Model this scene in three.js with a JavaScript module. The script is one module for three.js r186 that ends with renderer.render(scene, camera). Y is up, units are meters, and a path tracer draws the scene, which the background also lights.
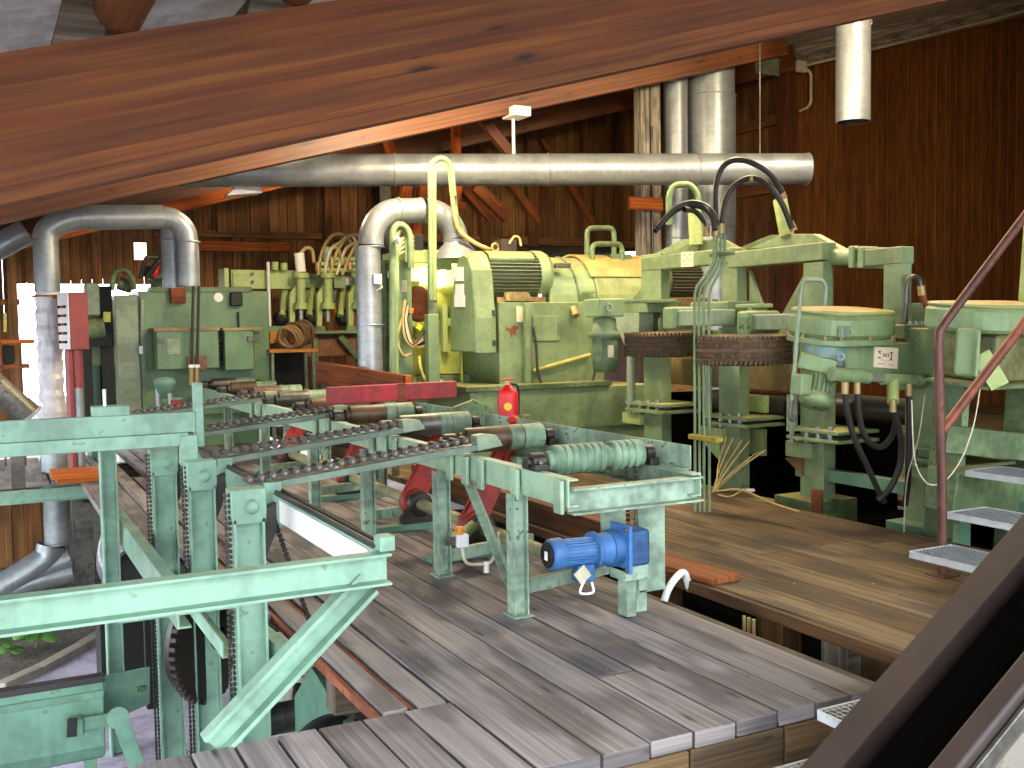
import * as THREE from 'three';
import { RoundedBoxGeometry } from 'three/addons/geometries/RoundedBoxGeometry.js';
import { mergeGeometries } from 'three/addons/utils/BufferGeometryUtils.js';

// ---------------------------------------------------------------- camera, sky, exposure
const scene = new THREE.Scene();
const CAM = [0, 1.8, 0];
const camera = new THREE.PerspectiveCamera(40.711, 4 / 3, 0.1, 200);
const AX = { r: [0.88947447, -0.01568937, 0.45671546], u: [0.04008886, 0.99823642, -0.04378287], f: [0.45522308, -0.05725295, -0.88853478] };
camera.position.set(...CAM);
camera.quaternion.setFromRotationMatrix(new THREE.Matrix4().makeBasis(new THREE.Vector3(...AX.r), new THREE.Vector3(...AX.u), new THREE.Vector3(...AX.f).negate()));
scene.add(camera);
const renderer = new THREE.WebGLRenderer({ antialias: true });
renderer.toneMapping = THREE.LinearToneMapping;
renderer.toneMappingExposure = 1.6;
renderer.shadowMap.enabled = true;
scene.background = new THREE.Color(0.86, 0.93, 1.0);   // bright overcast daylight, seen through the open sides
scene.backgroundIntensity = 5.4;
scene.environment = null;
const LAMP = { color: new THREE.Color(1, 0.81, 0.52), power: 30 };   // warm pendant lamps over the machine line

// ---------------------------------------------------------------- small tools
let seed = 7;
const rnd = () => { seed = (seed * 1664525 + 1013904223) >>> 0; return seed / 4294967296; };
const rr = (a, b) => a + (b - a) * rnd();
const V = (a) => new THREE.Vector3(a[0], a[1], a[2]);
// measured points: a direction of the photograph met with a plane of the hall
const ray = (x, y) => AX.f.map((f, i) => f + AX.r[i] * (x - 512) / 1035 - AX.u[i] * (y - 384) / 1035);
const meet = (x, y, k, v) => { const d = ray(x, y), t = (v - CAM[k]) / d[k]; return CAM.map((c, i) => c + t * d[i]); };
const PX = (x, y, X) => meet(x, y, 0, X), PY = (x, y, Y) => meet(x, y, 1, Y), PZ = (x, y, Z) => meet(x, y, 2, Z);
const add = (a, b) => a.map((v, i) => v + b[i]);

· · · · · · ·

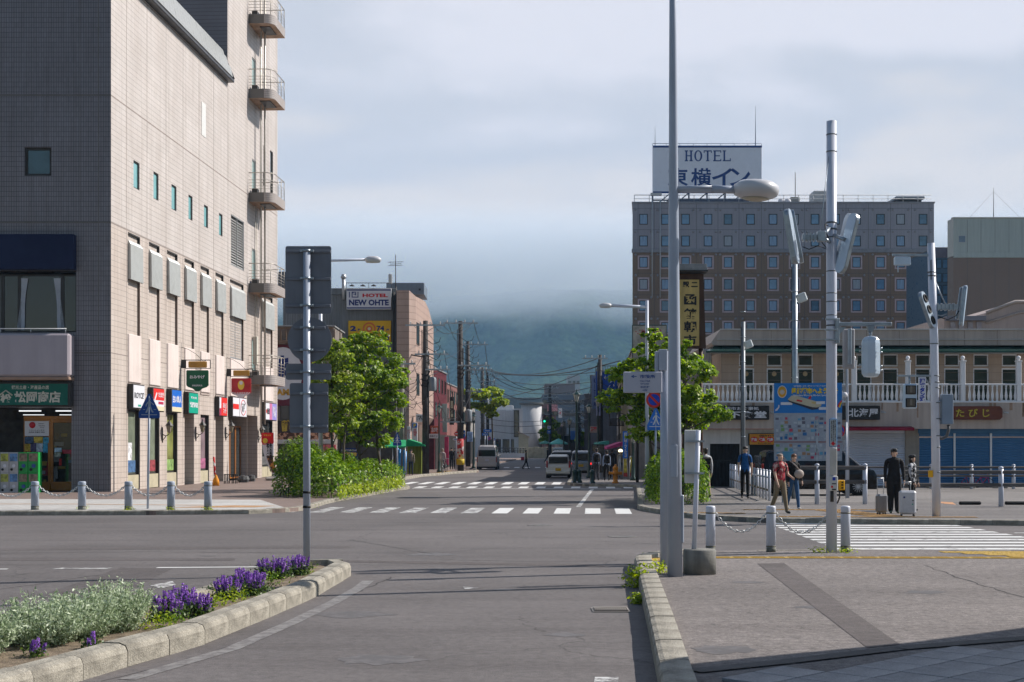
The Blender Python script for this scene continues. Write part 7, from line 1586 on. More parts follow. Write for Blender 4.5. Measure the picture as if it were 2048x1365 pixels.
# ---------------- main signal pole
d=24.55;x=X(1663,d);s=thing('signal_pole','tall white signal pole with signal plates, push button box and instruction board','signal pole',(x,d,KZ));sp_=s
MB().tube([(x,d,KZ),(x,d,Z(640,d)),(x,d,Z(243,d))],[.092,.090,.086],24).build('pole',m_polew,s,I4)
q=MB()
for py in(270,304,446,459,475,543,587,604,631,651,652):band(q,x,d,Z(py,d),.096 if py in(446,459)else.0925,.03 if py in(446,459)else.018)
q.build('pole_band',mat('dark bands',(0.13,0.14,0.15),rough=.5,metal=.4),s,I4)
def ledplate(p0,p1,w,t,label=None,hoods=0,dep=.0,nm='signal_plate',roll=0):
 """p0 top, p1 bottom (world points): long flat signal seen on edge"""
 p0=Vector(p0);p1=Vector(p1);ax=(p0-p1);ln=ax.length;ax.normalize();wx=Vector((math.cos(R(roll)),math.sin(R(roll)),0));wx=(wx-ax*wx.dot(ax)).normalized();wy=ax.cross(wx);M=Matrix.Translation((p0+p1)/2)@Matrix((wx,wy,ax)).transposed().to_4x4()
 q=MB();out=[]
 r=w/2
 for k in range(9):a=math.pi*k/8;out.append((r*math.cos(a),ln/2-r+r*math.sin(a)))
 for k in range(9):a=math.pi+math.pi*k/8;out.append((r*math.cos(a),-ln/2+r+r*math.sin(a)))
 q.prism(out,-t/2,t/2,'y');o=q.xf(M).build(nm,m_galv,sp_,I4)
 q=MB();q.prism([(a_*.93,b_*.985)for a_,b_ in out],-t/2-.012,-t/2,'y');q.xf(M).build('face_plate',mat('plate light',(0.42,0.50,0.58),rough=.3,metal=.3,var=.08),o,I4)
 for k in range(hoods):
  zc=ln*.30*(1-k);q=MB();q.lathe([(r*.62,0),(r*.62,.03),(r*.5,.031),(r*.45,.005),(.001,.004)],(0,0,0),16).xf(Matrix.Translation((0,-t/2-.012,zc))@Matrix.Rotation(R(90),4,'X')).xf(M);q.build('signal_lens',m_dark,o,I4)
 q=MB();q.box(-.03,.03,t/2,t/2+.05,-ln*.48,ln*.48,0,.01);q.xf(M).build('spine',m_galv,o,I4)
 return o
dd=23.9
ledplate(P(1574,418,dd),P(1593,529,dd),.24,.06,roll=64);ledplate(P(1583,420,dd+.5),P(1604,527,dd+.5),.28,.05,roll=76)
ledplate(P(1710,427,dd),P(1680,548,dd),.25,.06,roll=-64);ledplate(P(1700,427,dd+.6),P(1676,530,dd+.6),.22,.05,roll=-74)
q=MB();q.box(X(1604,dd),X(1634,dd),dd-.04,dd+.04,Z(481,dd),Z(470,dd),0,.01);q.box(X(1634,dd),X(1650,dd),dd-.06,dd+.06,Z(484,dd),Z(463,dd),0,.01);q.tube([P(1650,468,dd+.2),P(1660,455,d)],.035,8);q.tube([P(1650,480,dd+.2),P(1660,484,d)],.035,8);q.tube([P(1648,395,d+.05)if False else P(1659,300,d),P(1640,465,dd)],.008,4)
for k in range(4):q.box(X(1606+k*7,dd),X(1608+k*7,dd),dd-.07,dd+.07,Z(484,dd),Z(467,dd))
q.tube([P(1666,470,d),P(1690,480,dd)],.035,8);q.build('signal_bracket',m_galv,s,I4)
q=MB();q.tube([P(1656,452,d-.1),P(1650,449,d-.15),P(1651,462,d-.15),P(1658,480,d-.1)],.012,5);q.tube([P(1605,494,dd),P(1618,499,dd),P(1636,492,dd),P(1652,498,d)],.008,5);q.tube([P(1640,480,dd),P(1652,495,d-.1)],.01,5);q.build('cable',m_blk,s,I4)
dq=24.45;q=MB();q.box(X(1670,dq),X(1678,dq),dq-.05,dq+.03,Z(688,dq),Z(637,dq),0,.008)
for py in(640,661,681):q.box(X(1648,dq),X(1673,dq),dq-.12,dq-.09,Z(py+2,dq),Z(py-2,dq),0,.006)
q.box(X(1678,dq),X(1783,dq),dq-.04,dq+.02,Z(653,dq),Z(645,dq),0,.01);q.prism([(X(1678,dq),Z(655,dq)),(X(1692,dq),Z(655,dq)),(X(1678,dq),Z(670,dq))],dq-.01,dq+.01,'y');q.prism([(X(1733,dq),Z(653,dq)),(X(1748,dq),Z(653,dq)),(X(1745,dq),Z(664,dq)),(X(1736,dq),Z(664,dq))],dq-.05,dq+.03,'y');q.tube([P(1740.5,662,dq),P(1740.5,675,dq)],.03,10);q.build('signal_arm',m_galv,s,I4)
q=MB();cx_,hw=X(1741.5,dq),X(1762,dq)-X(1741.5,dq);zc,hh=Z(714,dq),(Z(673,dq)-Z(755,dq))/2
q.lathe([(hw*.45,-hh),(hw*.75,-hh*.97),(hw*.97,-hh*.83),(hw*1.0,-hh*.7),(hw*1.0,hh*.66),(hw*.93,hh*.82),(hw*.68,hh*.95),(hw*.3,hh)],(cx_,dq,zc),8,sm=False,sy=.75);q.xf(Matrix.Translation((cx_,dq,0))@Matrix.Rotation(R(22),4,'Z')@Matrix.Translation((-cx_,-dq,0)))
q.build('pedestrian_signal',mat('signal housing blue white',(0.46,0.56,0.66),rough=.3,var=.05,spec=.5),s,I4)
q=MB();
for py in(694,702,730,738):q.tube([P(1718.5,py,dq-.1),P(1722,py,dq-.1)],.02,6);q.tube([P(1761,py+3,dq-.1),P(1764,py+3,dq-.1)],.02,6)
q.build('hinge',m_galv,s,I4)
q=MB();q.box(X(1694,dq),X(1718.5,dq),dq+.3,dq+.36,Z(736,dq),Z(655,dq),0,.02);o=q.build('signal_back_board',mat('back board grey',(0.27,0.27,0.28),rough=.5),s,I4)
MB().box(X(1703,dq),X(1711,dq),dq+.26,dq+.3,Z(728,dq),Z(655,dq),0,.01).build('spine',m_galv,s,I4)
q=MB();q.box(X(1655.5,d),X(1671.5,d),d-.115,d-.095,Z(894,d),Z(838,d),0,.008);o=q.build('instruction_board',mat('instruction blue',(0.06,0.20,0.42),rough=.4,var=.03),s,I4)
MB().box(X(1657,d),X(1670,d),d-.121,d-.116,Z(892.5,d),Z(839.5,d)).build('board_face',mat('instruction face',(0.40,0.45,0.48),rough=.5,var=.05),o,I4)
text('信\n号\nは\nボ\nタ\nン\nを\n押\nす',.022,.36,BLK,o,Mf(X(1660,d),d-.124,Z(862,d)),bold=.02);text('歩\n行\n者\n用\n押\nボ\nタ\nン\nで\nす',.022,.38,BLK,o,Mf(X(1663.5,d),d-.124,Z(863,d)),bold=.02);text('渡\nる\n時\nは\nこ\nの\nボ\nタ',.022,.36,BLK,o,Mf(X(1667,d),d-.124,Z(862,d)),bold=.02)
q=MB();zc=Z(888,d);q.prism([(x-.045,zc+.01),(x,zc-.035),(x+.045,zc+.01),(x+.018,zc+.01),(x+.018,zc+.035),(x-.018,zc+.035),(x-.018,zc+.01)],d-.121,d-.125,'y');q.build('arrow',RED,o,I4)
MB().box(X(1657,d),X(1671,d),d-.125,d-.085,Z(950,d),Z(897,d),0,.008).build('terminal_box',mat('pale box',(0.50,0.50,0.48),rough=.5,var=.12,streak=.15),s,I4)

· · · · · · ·

In the listing, find all lines with the string "this" and copy them.

Model this scene in three.js with a JavaScript module. The script is one module for three.js r186 that ends with renderer.render(scene, camera). Y is up, units are meters, and a path tracer draws the scene, which the background also lights.
The Blender Python script for this scene continues. Write part 7, from line 1586 on. More parts follow. Write for Blender 4.5. Measure the picture as if it were 2048x1365 pixels.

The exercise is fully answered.